Sylwestrowe szaleństwa we Włoszech dla niektórych skończyły się tragicznie. W wyniku wybuchu składu fajerwerków w jednym z mieszkań zginął 31-letni mężczyzna, a czworo dzieci zostało rannych, w tym jedno ciężko.
W sylwestrową noc włoscy ratownicy mieli ręce pełne roboty. Oszacowano, że łącznie zostało rannych ponad 100 osób. Najbardziej tragiczna sytuacja miała miejsce w rzymskiej dzielnicy San Brasilio, gdzie doszło do eksplozji materiałów pirotechnicznych w mieszkaniu, w którym spędzało sylwestra prawie 20 osób, w tym dzieci.
31-letni mężczyzna, który zginął w wyniku wybuchu, był już wcześniej karany za posiadanie nielegalnych petard.
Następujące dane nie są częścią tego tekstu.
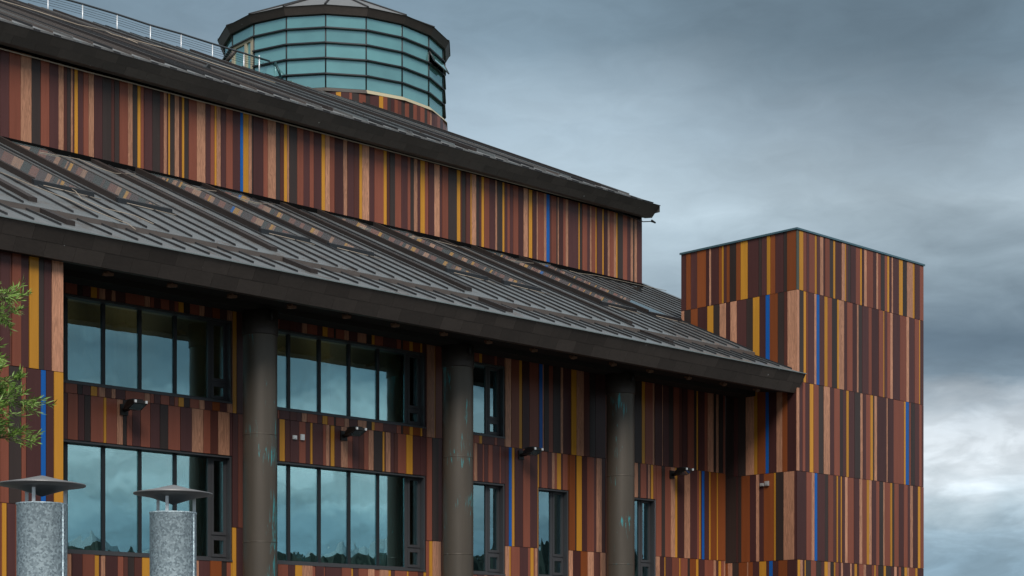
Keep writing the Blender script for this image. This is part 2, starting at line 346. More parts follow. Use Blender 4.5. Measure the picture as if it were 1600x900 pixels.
MTOP = "88| P102 R121 D129 P142 Y152 R155 S165 M174.5 S181 P196 R226 S235 R241 P251 R265 P272.5 R279 Y287.5 D297 R311.5 S320 P332 O344 P355 S364 Y370 P380 M395 R420 D434 R437 P453 M464 P472 S480 R496 P504 Y512 R522 D525 R538 S545.5 P559 S573 D581 Y585.5 R599 P620 R627 D630 O640 Y645.5 O657 Y660 P667 S679 Y680.5 R691 P715 D730 R741 R749 Y753.5 P773 R777 P788.5 S799 R811 Y816 P827 R841 P843 B848 S850 D857.5 R864 D876 S880 P892.5 Y900.5 S912 M921 D930 P946 R960 P980 D1003 Y1008 R1020 S1023 P1034.5 S1036 P1045 D1052 R1061 M1066 P1074 R1084 D1088.5 Y1091 P1101 R1106 S1115 D1119 S1123 D1130 R1133.4"
MMID = "88| P106 R122 P132 D142 R162 Y166.5 R183 S192.5 D198.5 R207 P220 R235 P250 D263 R282 P300 S318 R329 M341 S359 P372 R380 P410 D434 P437 Y445.5 M453.5 P467.5 R478 P485 Y488.5 P505 R509.5 S515 P517 Y523 P533 S543.5 R551 P561 M569 R576 S584 D598 Y601 P603 S610.5 P616 M622 R635 Y645 P657 P667 R675 D685 P691 M715 R741 S746 P754.5 R757 P763 R770 P781 R783 P795.5 B800 Y804 P817 R828 P840 Y842.5 P846.5 R856 P862.5 S867 R870.5 Y877 P879.5 R887 O898.5 D901 Y909 P917 R928 P932 S940 P946 R970 P991 S997 D1001 R1010 P1013 S1015.5 P1017 Y1021 R1033.5 D1039 R1048 S1055 Y1058.5 P1069 S1078 P1089 R1093 Y1095 P1097 B1101 P1108 Y1110.5 O1120 Y1122 O1133.4"
MLOW = "88| P102 S112 P128.5 R148 Y155 P158 S165 P184 R193 M200 D210 M222 Y235 R250 P265 D275 R290 Y297 P307 S311 P328 O346 D354.5 R361 Y369.5 P380 R410 P434 R450 P461 Y472 S488 R493 P506 R508 P534 R549 Y552 P560 R575 S585 R593 S607 Y611 P617 R636 Y638.5 R653 P662 Y666 R671 Y676 S689 P720 D735 R746 P757 S762 P772 R789 S796 Y798 R812 P825 R829 Y834 R836 S840 P850 D862 R875 Y888 S895 P907 O918 S928 M938 S946 P970 D990 R1010 P1024 S1031 P1038 Y1040 P1050 R1061.5 Y1063.5 R1074 D1078 O1087.5 Y1091.5 P1101 R1115 S1119 P1123 Y1127 R1131 S1133.4"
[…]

Przez jego bezmyślność 4 dzieci zostało rannych, a jedno z nich, 4-letnia dziewczynka, jest w bardzo ciężkim stanie.
Druga ofiara śmiertelna sylwestrowej zabawy to 39-letni Neapolitańczyk, który zmarł w wyniku rany postrzałowej twarzy. Według ustaleń policji trafiła go zabłąkana kula, podczas pokazu fajerwerków, który mężczyzna zorganizował przed swoją restauracją. Na południu Włoch bardzo popularne w Sylwestra jest strzelanie z broni palnej.
W tych częściach Włoch, gdzie wprowadzono zakaz puszczania petard, sytuacja wygląda już dużo lepiej. W Mediolanie rannych zostało tylko 5 osób, podczas gdy np. w Salerno koło Neapolu aż 27 osób.